Goat Gadhimai Festival

Ritual Animal Sacrifice at Gadhimai Festival: Is It Permissible In The Modern World?

Goat Gadhimai Festival

In Nepal, the Gadhimai Festival takes place every five years, and has been gaining a great deal of notice for the amount of animal bloodshed that takes place during the religious festival.

There are many religions that have rituals and rites that seem to conflict with the world around them. As time has passed and technology has grown, these social conflicts with the religious rites around the world have begun to stand out in greater relief than before. One of the religious rites that are being frowned upon more and more in modern society is animal sacrifice.

The Gadhimai Festival

The Gadhimai Festival takes place every five years, bringing people from hundreds of miles away to celebrate the religious goddess of power. The farmers and workers who perform these sacrifices look to win favor with the goddess by performing the animal sacrifice.

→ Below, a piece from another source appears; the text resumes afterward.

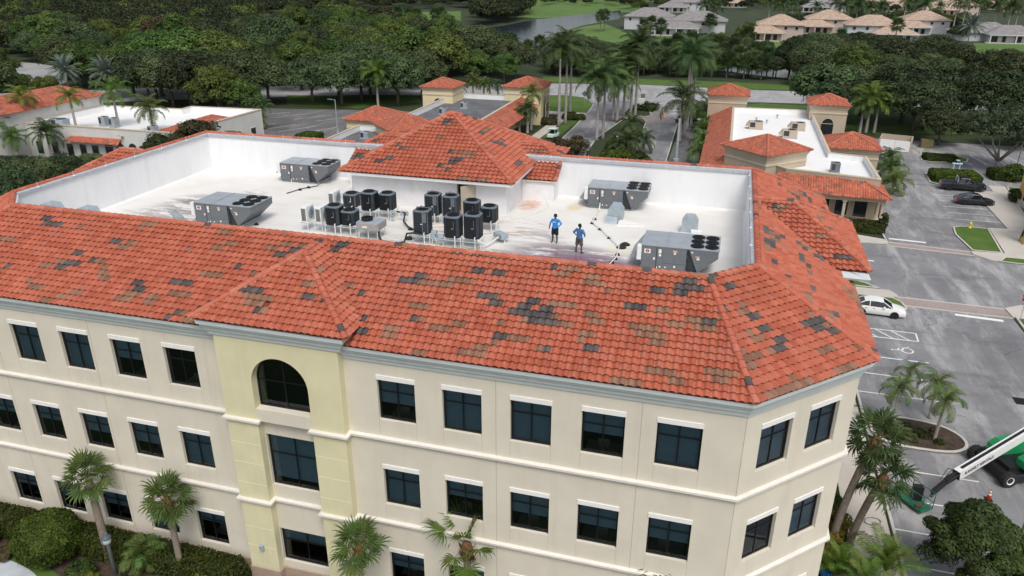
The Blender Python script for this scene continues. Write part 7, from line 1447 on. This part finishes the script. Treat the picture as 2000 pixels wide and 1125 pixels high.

While this festival has a long-running history, many people are now crying foul over the presence of immense animal sacrifices that take place during the gathering. The problem is not necessarily seen as the act, but the incredible scale of animal sacrifice that takes place over the two days of the festival. There have been estimates that place the amount of animals killed throughout the celebration at 500,000. Animal sacrifice includes buffaloes, goats, rabbits, chickens etc. This has spawned several lawsuits and petitions that are looking to put an end to this practice.

Legal Intervention

Many animal rights groups have tried to place restrictions on the festivities that are occurring this year. One of the restrictions they’re hoping to put in place is not allowing animal shipments into Nepal for the purposes of sacrifice, a call that has been only answered by India. The animal sacrifice has been widely condemned by the  government of India, whose Supreme Court has recently issued an order that seeks to prevent animals from being transported into Nepal illegally. While supporters have been rather sparse, the public outcry from surrounding nations is beginning to take hold as they paint a grisly picture of the bloodshed occurring in Nepal. With thousands of animals still being illegally transported, patrols along the border have increased.

The question that remains on everyone’s lips is: when do religious rites and rights end in the face of animal sacrifice and slaughter?